▶ [Instruction]
Take each line that has the word "high" and return it.

** start **

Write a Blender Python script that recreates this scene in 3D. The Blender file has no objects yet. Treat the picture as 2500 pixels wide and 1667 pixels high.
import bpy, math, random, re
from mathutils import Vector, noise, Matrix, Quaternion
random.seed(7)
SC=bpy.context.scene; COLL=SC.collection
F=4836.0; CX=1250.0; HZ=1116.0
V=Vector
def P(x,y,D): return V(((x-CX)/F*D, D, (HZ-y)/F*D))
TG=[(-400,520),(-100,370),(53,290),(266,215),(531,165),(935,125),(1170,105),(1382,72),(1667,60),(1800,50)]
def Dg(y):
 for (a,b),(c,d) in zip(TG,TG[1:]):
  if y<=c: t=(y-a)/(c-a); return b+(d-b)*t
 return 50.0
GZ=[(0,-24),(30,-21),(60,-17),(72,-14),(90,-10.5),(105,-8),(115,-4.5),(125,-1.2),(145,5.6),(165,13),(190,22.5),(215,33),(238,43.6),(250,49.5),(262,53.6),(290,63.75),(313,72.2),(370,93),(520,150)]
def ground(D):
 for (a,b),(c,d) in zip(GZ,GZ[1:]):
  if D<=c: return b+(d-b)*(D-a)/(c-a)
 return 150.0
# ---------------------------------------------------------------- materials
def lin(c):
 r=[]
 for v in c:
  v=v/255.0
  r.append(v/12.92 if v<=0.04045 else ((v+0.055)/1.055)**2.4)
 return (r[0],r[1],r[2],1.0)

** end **
** start **

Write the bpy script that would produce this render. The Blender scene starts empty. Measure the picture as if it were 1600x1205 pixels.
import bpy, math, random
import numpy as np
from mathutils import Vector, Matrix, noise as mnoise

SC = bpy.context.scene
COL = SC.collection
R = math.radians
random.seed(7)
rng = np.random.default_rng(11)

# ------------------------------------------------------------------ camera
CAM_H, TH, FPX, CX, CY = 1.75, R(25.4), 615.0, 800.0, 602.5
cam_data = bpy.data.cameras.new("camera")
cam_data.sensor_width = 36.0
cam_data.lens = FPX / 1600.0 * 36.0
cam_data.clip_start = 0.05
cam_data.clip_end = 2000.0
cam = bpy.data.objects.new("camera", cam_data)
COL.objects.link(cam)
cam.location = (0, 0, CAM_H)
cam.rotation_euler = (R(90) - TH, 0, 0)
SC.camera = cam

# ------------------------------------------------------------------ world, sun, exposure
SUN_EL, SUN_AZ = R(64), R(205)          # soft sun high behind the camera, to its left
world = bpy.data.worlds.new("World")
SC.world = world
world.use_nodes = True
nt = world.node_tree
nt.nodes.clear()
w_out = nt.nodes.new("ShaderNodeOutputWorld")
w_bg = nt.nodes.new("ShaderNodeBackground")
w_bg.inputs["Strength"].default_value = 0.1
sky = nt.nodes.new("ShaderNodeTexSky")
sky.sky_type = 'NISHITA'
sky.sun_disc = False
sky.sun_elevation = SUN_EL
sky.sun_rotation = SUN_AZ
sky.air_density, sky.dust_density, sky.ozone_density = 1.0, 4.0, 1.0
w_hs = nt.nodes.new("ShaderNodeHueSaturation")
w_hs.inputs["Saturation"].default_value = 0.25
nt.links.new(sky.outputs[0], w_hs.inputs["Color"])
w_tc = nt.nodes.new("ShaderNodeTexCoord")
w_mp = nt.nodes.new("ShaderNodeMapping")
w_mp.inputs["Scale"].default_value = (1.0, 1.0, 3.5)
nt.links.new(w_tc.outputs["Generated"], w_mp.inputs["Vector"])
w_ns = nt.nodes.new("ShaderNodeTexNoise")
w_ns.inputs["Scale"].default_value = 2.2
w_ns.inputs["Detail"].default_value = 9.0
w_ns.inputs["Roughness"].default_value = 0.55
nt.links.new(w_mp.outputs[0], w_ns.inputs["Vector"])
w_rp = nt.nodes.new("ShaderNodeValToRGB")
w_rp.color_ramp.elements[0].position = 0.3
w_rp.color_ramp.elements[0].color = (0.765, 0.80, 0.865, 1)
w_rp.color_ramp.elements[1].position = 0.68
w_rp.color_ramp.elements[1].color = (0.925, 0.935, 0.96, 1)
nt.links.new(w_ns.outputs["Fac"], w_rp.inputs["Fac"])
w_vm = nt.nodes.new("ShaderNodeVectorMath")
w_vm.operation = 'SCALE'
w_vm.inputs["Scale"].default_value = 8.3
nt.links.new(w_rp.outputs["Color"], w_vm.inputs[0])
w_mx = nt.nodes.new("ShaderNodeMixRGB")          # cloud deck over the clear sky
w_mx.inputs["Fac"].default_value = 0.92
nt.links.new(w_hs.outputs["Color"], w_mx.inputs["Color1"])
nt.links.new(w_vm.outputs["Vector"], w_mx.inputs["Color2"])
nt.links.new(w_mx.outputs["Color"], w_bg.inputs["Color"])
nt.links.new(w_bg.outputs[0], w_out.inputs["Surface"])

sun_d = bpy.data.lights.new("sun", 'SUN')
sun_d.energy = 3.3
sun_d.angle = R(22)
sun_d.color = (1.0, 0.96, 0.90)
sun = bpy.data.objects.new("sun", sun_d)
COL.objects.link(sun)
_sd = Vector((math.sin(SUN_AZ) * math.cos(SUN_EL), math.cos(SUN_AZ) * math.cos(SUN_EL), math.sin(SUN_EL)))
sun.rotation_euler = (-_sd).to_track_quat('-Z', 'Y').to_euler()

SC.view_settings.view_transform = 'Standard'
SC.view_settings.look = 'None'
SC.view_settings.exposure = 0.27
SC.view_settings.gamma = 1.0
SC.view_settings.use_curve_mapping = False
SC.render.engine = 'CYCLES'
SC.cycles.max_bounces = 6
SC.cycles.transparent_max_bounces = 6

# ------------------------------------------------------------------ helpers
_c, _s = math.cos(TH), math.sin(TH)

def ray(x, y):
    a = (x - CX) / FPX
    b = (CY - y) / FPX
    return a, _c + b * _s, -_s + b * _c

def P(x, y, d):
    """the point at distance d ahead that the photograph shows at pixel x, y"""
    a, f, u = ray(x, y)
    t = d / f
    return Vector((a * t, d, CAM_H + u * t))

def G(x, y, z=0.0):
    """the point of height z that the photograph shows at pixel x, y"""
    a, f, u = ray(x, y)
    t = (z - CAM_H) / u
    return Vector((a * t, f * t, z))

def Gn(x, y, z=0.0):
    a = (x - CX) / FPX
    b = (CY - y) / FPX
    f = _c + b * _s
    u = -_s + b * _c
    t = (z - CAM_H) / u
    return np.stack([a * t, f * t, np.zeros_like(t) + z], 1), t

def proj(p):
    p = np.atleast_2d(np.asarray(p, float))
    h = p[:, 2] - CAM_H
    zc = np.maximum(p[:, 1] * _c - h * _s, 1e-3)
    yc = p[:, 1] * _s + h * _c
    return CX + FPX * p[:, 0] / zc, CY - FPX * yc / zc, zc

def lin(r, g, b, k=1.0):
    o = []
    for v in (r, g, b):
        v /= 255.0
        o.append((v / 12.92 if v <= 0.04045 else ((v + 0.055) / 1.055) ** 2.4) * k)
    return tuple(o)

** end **
** start **

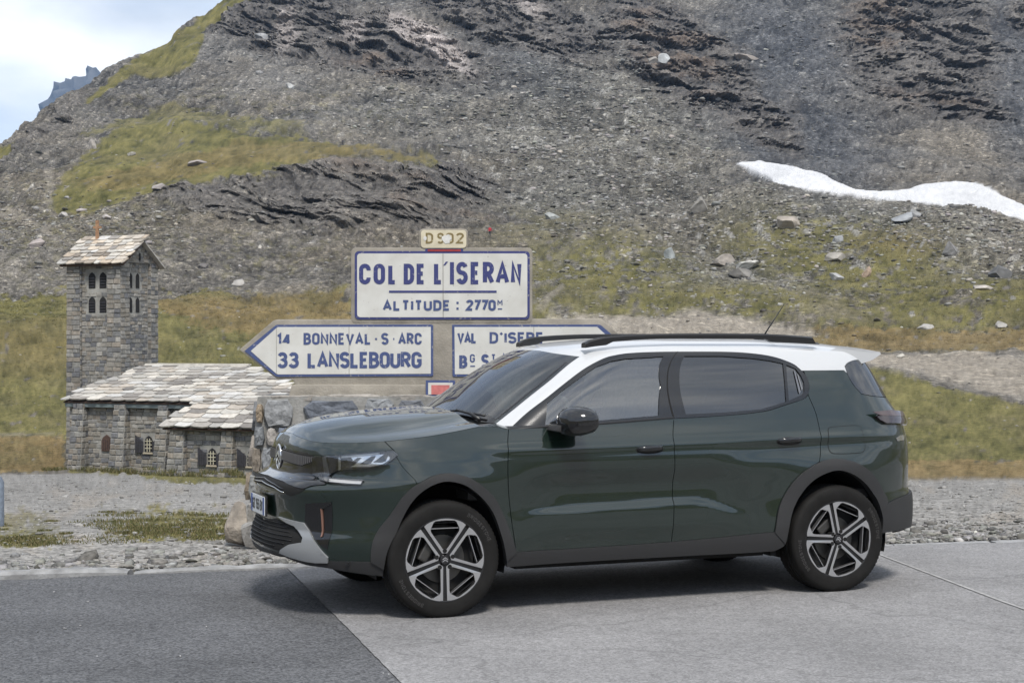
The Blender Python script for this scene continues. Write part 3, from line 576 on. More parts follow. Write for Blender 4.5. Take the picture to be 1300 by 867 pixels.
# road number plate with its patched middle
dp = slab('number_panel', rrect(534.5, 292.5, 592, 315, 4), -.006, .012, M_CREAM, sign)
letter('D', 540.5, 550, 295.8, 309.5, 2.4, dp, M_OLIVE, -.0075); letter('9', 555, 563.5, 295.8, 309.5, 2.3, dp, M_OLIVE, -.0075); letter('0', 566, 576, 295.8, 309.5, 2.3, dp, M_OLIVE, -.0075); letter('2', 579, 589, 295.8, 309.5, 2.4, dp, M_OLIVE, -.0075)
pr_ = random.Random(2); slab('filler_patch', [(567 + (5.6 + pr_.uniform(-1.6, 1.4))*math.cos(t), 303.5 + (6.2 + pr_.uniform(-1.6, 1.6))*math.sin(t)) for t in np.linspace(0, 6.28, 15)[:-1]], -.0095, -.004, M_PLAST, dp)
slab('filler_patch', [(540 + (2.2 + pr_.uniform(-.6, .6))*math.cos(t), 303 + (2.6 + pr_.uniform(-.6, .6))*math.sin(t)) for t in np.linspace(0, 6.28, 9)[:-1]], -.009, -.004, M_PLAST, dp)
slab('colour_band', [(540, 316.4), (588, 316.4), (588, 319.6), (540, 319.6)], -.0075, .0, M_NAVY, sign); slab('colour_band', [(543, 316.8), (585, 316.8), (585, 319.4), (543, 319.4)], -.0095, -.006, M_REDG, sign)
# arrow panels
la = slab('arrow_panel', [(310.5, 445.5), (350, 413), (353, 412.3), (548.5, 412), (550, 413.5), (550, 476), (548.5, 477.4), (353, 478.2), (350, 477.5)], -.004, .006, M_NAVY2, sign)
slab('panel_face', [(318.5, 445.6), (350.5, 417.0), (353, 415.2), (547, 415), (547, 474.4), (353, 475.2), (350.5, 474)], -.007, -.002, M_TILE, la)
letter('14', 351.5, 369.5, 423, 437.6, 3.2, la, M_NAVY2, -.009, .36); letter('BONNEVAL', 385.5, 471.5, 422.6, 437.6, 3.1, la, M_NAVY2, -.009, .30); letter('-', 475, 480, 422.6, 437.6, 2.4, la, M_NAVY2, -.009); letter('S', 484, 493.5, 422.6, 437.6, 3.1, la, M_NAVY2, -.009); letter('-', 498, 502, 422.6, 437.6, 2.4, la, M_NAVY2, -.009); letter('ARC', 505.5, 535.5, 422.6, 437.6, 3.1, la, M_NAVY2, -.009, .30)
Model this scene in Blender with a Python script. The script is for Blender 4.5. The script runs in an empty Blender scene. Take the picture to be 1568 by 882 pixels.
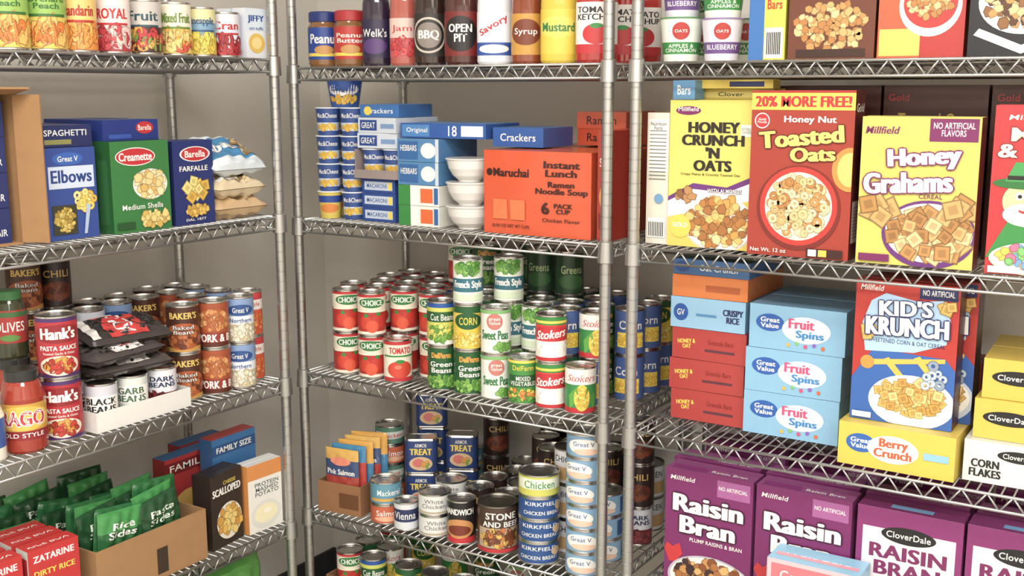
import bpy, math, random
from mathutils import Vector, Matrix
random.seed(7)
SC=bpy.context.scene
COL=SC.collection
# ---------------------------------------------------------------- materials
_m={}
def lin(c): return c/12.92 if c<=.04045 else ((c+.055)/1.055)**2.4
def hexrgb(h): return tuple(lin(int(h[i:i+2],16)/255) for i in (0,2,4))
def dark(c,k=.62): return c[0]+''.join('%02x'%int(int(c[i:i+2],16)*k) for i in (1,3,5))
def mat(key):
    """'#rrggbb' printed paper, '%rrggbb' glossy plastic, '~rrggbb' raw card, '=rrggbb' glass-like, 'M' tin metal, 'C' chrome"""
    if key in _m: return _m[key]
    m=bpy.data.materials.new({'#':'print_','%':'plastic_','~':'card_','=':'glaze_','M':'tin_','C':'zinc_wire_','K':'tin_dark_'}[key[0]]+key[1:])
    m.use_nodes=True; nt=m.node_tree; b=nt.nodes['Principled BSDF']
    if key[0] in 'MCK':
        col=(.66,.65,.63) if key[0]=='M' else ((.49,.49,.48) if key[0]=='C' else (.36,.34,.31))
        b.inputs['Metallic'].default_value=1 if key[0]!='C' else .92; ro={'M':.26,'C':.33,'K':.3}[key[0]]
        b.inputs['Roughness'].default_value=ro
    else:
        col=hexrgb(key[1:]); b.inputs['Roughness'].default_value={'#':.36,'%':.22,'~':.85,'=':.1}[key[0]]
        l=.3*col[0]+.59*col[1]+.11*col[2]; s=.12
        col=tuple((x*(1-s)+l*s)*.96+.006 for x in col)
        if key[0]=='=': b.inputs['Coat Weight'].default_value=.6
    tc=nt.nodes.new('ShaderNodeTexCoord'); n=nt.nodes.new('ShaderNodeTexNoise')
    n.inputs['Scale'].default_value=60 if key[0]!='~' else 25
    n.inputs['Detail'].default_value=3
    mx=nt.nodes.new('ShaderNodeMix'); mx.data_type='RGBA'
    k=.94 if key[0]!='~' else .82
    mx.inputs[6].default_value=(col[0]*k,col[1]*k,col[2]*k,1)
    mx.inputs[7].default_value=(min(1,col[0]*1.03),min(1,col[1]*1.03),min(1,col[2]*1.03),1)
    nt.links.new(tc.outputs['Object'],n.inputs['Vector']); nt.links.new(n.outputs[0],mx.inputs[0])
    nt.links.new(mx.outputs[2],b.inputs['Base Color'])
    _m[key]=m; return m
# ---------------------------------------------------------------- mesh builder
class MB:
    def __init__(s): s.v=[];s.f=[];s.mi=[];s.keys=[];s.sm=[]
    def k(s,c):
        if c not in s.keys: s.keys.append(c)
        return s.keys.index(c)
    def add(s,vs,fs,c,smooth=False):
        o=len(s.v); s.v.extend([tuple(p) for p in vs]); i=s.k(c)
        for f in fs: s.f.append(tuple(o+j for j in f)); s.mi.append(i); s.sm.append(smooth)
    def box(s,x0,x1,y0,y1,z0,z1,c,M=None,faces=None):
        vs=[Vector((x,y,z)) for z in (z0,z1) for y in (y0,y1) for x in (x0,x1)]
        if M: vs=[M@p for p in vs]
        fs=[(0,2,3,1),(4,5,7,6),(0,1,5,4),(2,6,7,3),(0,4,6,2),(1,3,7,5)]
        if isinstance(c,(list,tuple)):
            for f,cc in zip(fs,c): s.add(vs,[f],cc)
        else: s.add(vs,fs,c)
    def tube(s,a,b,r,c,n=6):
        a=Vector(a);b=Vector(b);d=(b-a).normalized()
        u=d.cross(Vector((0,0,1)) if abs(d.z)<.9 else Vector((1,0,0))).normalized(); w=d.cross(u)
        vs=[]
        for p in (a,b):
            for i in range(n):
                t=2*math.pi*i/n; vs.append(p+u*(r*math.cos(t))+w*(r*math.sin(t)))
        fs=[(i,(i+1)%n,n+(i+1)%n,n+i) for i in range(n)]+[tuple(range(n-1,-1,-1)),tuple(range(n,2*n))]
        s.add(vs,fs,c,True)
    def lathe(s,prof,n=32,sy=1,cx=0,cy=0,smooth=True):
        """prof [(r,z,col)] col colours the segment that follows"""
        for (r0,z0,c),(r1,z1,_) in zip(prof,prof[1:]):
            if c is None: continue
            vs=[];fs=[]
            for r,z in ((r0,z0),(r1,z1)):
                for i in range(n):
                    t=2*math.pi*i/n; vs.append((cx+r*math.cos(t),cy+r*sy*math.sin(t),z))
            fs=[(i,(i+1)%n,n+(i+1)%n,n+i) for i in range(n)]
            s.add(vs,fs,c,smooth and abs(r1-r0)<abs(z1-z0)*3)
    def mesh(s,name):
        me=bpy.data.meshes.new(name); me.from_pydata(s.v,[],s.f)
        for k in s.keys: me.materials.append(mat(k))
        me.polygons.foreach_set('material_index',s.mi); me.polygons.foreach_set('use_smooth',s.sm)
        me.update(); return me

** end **

▶ [Finished exercise]
Write a Blender Python script that recreates this scene in 3D. The Blender file has no objects yet. Treat the picture as 2500 pixels wide and 1667 pixels high.
SUN_EL, SUN_AZ = R(64), R(205)          # soft sun high behind the camera, to its left